Faculty in many, perhaps most, disciplines conduct research that is challenging to explain or justify to a lay person. In some departments, faculty members conduct research that is nearly incomprehensible to other members of the same department! In order to understand the value of what a faculty member does, one typically has to consult with other experts in the same field.
That is exactly what happens in a standard tenure review process. Outside experts in the candidate’s field offer confidential assessments of the candidate’s research and prospects for future success. A review committee prepares a report summarizing these assessments and offering their own perspective; the full tenured faculty reviews the report; the department chair writes a separate report; the dean writes yet another report. A university-wide committee reviews all the reports and recommends a course of action to the top administrators who make the ultimate decision.
Many, many person-hours’ worth of time are devoted to this review process. Although there is no direct compensation for much of this effort, it is nonetheless extremely costly. To have to conduct such a review process for every faculty member, on an ongoing basis, in lieu of just granting them tenure and letting them do as they please, would amount to sacrificing enormous quantities of research for the purposes of review.
The obvious retort to this point would be to advocate for a simpler ongoing review process. And indeed, there is a cursory annual review process for tenured faculty at Duke. But a simpler process necessarily involves relying on people who are not experts in a professor’s field assessing what that professor has done. And that’s a recipe for making ill-informed decisions. With the benefit of hindsight, we might discover that mistakes were made in granting some faculty tenure. But the rate of mistake-making would almost certainly be higher if decisions were made more frequently and with less thought.
5. Universities are sophisticated enough to offer tenure only to those faculty who pose minimal risk.
The main downside risk of offering a lifetime contract is discovering, too late, that your employee is not inclined to do any useful work.
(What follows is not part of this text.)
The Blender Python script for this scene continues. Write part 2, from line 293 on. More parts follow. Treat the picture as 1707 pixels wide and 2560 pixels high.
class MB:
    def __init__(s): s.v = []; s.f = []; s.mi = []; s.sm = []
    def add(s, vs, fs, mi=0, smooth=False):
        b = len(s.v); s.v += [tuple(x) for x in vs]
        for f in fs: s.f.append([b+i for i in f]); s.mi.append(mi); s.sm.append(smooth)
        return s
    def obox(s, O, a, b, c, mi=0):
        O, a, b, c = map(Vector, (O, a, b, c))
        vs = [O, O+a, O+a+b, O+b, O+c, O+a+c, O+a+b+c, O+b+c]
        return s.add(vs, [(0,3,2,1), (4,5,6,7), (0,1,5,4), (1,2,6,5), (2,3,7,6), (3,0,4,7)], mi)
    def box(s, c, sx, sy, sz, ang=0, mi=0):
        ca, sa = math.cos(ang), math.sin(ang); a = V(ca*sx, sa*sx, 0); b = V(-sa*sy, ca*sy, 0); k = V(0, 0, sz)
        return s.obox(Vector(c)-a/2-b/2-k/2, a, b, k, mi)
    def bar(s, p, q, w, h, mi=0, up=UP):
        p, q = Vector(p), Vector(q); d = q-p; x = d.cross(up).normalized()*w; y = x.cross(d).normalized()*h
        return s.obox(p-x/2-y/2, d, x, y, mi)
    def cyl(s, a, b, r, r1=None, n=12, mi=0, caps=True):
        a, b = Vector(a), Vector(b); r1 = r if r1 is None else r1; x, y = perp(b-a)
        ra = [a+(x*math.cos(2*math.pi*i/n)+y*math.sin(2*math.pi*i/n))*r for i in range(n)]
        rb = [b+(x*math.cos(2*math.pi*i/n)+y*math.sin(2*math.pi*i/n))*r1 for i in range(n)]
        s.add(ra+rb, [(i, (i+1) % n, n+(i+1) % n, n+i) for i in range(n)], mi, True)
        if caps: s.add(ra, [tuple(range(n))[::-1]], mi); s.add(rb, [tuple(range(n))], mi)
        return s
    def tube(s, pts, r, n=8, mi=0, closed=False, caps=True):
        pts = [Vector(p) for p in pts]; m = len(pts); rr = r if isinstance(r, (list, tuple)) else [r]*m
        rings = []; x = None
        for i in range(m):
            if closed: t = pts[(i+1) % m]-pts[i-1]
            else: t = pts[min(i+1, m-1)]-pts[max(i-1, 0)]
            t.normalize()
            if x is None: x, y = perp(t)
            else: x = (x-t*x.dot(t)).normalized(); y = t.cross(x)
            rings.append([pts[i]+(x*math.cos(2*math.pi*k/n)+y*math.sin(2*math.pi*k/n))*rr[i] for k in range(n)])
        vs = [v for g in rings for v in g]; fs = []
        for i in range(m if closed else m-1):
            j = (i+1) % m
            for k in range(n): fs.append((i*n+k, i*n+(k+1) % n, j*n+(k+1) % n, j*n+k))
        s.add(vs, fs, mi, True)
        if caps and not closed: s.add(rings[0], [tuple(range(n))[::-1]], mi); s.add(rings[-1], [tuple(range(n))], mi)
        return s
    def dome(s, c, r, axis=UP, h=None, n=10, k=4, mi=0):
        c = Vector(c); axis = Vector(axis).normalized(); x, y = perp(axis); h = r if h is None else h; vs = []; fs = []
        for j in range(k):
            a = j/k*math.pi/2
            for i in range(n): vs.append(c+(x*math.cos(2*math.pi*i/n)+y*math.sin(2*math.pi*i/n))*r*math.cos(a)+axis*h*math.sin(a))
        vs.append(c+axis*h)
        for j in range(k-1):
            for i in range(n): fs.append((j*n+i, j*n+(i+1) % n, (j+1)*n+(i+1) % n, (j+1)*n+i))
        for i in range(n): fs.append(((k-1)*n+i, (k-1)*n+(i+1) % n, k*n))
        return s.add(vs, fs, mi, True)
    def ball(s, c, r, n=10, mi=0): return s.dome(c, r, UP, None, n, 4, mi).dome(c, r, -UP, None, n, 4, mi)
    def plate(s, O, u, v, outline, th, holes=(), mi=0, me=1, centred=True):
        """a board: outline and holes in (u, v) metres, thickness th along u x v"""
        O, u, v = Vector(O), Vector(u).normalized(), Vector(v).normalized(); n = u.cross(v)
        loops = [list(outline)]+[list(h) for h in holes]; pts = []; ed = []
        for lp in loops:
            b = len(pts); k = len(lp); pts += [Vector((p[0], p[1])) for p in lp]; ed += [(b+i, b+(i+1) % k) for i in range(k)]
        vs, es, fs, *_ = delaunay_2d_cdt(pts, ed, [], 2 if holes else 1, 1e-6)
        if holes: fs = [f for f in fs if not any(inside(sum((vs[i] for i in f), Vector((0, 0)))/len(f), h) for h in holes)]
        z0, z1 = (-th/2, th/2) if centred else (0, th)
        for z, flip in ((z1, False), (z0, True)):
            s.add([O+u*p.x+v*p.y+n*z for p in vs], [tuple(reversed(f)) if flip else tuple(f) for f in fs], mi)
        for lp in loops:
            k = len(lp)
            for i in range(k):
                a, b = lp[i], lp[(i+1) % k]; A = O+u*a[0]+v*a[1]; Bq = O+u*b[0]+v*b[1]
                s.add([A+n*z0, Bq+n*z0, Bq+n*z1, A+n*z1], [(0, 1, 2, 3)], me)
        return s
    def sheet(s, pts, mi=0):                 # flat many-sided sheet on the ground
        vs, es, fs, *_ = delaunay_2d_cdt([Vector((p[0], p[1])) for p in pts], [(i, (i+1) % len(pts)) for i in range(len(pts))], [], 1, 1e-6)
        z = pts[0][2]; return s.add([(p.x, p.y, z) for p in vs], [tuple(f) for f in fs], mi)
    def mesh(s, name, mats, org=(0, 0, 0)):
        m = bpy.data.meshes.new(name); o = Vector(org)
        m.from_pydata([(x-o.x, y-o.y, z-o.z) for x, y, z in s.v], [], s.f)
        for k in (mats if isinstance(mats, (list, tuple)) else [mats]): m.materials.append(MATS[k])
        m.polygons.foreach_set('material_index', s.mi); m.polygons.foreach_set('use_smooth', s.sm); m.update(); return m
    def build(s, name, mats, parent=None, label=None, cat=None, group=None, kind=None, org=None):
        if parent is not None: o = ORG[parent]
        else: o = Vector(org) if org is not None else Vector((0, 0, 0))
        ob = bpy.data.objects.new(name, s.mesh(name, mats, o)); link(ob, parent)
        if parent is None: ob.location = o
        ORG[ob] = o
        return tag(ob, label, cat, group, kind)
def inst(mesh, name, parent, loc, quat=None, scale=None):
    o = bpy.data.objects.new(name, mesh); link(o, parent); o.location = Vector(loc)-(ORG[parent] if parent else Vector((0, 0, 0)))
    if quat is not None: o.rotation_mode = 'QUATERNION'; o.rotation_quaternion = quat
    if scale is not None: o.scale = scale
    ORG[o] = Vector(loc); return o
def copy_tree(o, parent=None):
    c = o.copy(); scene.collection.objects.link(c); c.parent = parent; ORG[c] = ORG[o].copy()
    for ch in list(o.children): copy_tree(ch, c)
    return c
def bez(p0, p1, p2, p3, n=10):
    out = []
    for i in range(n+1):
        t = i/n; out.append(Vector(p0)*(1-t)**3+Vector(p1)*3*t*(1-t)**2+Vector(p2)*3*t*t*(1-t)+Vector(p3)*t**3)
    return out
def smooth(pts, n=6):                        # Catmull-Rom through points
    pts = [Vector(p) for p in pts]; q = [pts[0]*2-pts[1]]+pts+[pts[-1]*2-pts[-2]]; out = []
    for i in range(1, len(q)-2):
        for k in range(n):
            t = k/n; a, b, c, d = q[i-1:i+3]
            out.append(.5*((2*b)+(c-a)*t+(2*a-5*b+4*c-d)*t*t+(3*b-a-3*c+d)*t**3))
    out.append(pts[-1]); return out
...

The basic strategy for mitigating this risk is to identify people who not only have a track record of doing useful work, but also love that work so much – the research, the teaching, and the service to the institution and their field – that they could not even contemplate a life of leisure. As their field evolves, they want to evolve along with it.
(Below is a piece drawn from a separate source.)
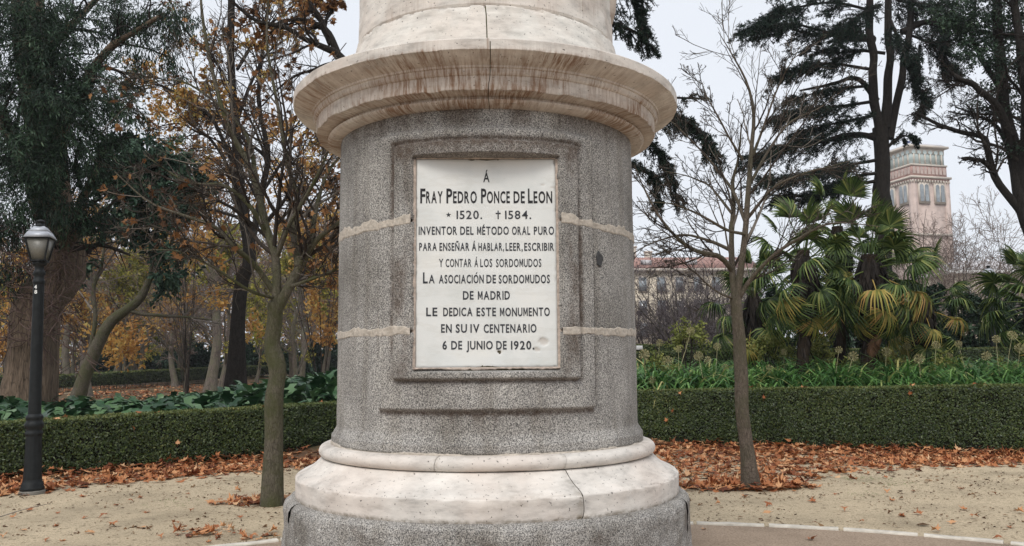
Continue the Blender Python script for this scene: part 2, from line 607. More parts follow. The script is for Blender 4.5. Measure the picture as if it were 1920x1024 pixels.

My first insight into this point came courtesy of a professor whom I worked for as an undergraduate some years ago. I managed to get a good amount of work done on my assigned project, and in true economist style my supervisor said “this is great, but it makes me wonder how you consume any leisure.”
I responded, “I guess I just have a perverted notion of leisure.” Translated from the native economics-speak, I was asked how I could have any fun doing so much work, and I responded that the work itself was fun.
By this time, my professor was well aware of my intention to pursue an academic career. His response to me: “well, you’re going into the right line of work.”
One argument I've heard many times is that tenure is a powerful form of protection of the free speech of academics.
Posted by: Mattia Landoni | 08/28/2013 at 04:00 PM
Hi Mattia:
That's true. Tenure protects the professor who wants to make an unpopular public statement or speak out against the university's leadership. And there are some faculty who do that, it's one of the risks that tenure encourages you to take. But for most faculty, in my experience, "risk" means making arguments that contradict the big shots in your field, or embarking on a project that won't bear fruit for 10 years, and might not bear fruit at all.